While noting that victims and the falsely accused were “afterthoughts” on the show, Sepinwall was somewhat more forgiving of a cop show I hate immensely, the forever-running “Law & Order” which did attempt to provide some form of “reality” when Sam Waterston was present, but since then it has become populated by arrogant, pompous, self-righteous types who are never “wrong,” and unlike in real life where they are the demographic least likely to be a victim of a crime, white women are almost always the “victim.” This is not “reality,” it is presenting a patently false notion that white women are more “victims” than any other demographic—including black people, and mocking the “Black Lives Matter” movement. And you’ll never know by watching “Law & Order” that the vast majority of black men who spent years in prison for crimes they didn’t commit were there based on the testimony of white women for whom black people all look “the same.”

But even when television tried to put an element of “reality” into cop shows, there was always a “catch” to it. Sepinwall notes that “NYPD Blues” Det. Andy Sipowicz may have been “a fat, drunk, violent foulmouthed bigot” who “in an earlier era would have been a cautionary tale at best, but more likely a pure villain,” but “he quickly became the show’s hero, and one of America’s.” When evidence of horrific police brutality in New York, such as in the Abner Louima case in Brooklyn, television producers and actors tended to admit that there might be a few “bad apples,” but in general cops were “heroes” in a “noble system.”

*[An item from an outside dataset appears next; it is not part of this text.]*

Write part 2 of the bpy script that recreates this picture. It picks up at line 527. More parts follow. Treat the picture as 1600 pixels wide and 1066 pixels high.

More recently, cop shows like “The Shield” and “Justified” portrayed its law enforcers as “anti-heroes,” much like Clint Eastwood’s iconic character “Dirty Harry,” with cops who were “judge, jury and executioner.” Yet even in the case of “The Shields” Vic Mackey, he is clearly a worse character than many of the criminals he killed, yet the audience is still meant to “identify” with him—because what he did was “justified.” In this way, such cop shows are actually closer to reality for some demographics, like conservative white audiences. But there is still that disconnect between the way police are portrayed on television and in films for other demographics, particularly minorities who are not fooled by the fact that police forces are often portrayed as “integrated,” but which is just a way of avoiding the reality of what is really happening on the street.